The Gift of Failure

This was a fantastic book about the importance of failure to growing up. The premise is one that has become popular in Silicon Valley lore — to fail quickly, learn a lot, and then do something else great. Only rather than finding technological or financial success, failures for children help them discover resilience, lessons, novel approaches, and independence. It’s a great book for any parent concerned about today’s tendency for helicopter parenting.

The author happened to teach a friend of ours, so it retained a little extra poignancy based on that. Even without it, the author does a great job of talking through both the difficulties of and importance of allowing our children to fail. There are dozens of examples of how failure provides a learning experience, and each one helped strengthen my resolve to embrace my children’s failures as well as find growth opportunities within each one. I’m disappointed to say that I listened to much of this audiobook while being away from my kids, due to work and travel, but the inspiration feels like enough to stay in the back of my mind.

Growing up, and well into my adulthood, I would regularly be with my father when something went awry. Many times, though not all, he would observe it and say it was a ‘teachable moment.’ I came to think of them as specific “things” that happened, occurrences, and that my dad was great at noticing them. Having become a parent, and now reading books like this, I realize that he had this idea down before it was popular — allow for mistakes, and make sure learning takes place to fix it the next time. Another primary theme is to keep a cool approach throughout all of parenting’s ups and downs, which is incredibly difficult when so many other things are swirling around in my head. However, to be the parent that I genuinely want to be, I need to focus better when with my kids and to maintain a level of composure that allows me to recognize mistakes and help correct them, rather than just reacting emotionally to them.
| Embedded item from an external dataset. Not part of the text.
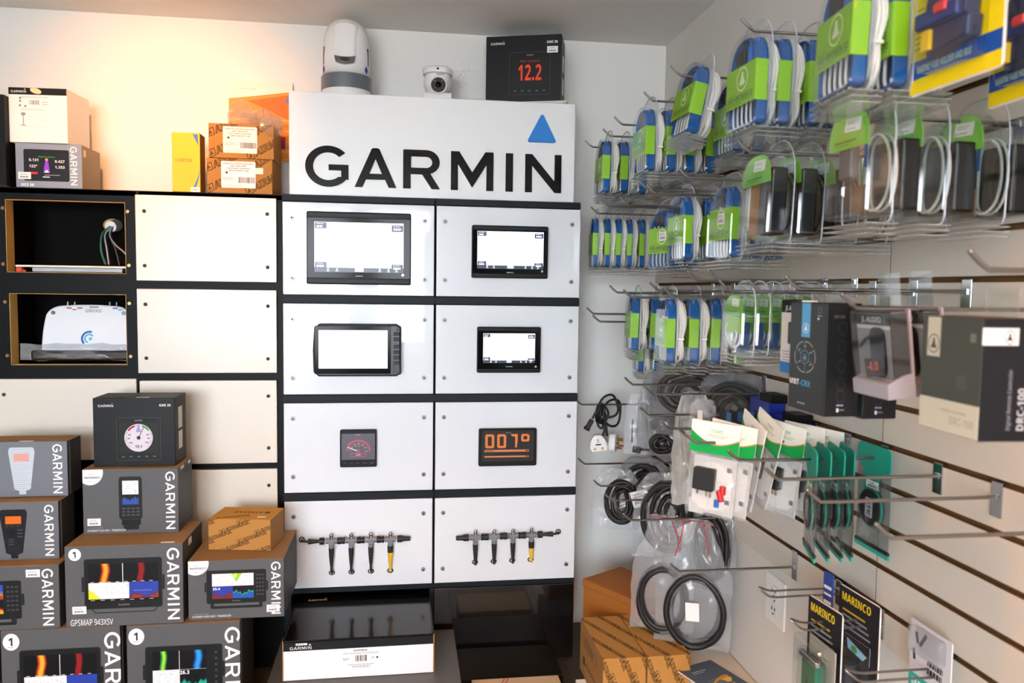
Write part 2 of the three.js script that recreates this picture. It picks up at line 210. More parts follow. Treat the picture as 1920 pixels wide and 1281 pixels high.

The latter part of the book was focused on the importance of failure during middle school, high school, and college years, which all sounded very worthwhile but isn’t applicable to me for another few years. The foundation she talked about early on, though, was outstanding and will make me a better parent. A fun parallel is that this lesson is applicable in the workplace too — if my direct report makes a mistake, rather than simply fixing it and passing it along, I should make the observation and help him grow. It’s important to note that allowing failure is not simply throwing a person out and letting them fend for themselves; it takes practice, support, giving independence, and helping set up structures so that they are primed and prepared to be independent.

There was a really powerful story the author told about when she was first starting this “allow my kids to fail” experience. After maybe six months, she had agreed with her son in middle school that he would be responsible for packing his backpack each day for school, and that she wouldn’t nag. It worked for a long while, but one day he forgot an important piece of homework he had worked hard on the night before. It sat on the table as he climbed on the bus, and she felt conflicted. She had a visit with a teacher or principal at his school planned for the day, and it would have been really easy to bring it along. However, she held out. When he got home, she asked about his day, and motioned towards the homework lying on the table. He acknowledged it readily, and said that he had worked it out with the teacher that he would bring it in the next day. She asked if there were any repercussions, and he said he had to stay in from recess and do some extra work; he presented it matter-of-factly, and she let it go. He had handled it like a mature person, and she had allowed him to work through the consequences on his own.

Ultimately, this feels like a book I should read every couple years, to retain the lessons and help me steel against the desire to shower love on my kids by doing things for them. They need to grow, they need to become independent, and that is my ultimate role as a father. I’m happy to have these thoughts at the forefront of my mind, and expect to be a better father because of it. I may fail in that quest, but I’ll learn the lessons and keep getting better.